Second, although she claims to be endorsing Justice Powell's views on diversity, Justice O'Connor in effect changes his meaning. In Bakke, Powell argued that a public university could seek a heterogeneous student body so long as race was only one factor in student admissions and one component of heterogeneity. Yet aside from repeating the Law School's assurances, O'Connor gives little reason to believe the Law School seeks any form of diversity--say diversity of political party or religion--beyond racial or ethnic diversity.

Third, contrary to Justice O'Connor, who defers to "the Law School's assessment that diversity will, in fact, yield educational benefits," diversity's benefits in the areas where everyone agrees it counts most--the robust exchange of ideas in the classroom and the development of friendships between students of different races--remains hotly contested. Indeed, as Yale Law School professor Peter Schuck observes in his meticulously argued and indispensable new book, "Diversity in America," the weight of evidence casts serious doubt on the claims that affirmative action programs promote either lively classroom debate or interracial understanding. Nor would one guess from O'Connor's analysis the sad fact explored by Schuck that "preferentially admitted students . . . tend to have much lower academic performances and higher drop-out rates."

The flaws of the diversity rationale should not be surprising. A law school is an educational institution, and the diversity that truly educates is what John Stuart Mill calls "diversity of opinion." While himself a man of the left, Mill argued forcefully that the vigorous contest between conservative and progressive opinion was crucial to the refinement of both and a great boon to moral and political life. Although the Law School pays lip service to diversity of opinion, the diversity based on racial preferences that it practices works to defeat it.

This is in part because the Law School policy traffics in stereotypes. Protestations to the contrary notwithstanding, the diversity rationale for granting underrepresented minorities a substantial advantage in the competition for scarce seats at elite universities presupposes a minority viewpoint. On the basis of what the justices in the Grutter majority have previously said, one might have thought that this practice, akin to racial profiling, was unconstitutional. In U.S. v. Virginia, the 1996 case striking down single sex military training at the Virginia Military Institute, Justice Ginsburg, in an opinion joined by Justices Rehnquist, Stevens, O'Connor, Kennedy, Souter, and Breyer, argued that one reason that VMI must admit women was that their exclusion was based on constitutionally prohibited generalizations about the tendencies, roles, and abilities of a group that had long been subject to discrimination.

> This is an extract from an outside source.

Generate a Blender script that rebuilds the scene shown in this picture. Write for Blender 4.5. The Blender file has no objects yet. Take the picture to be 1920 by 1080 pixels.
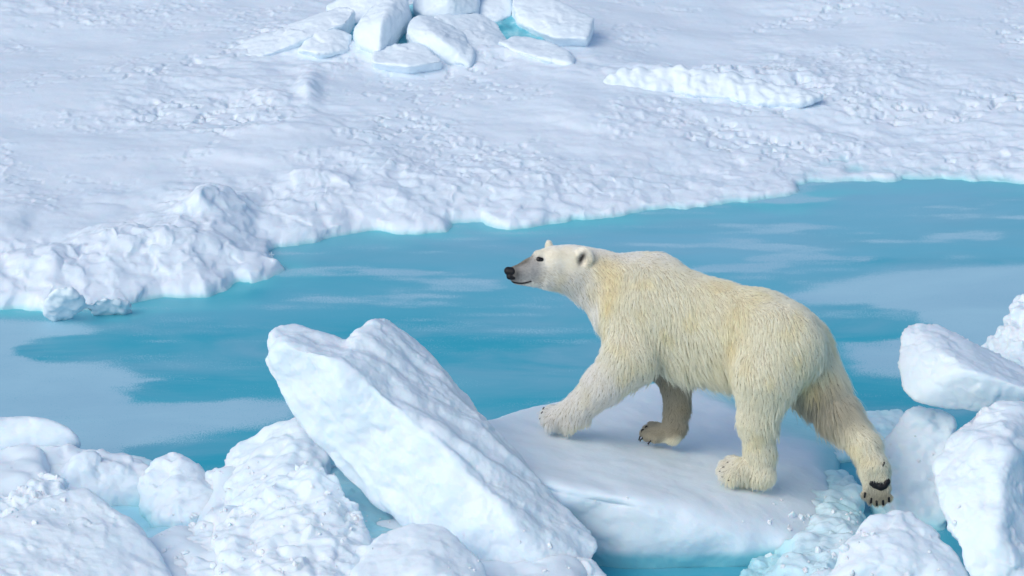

The diversity rationale also officially countenances treating minority students as a means to improving the education of majority students while disguising the costs. It's not only that all minority students are stigmatized. Forced to compete with the best and brightest white and Asian students, minority students with substantially lower academic skills are bound to resent their competition and eventually lash out at the academic criteria by which they are judged and unfortunately often found wanting. And those responsible for administering affirmative action programs expose themselves to the corrupting effects of arranging matters so as to have their cake and eat it too: They want theirs to be an elite university that maintains exceptionally high standards and so serves as an effective credentialing mechanism insuring graduates' access to high paying and prestigious jobs--but also an institution consistent with their vision of social justice, whose costs they do not pay.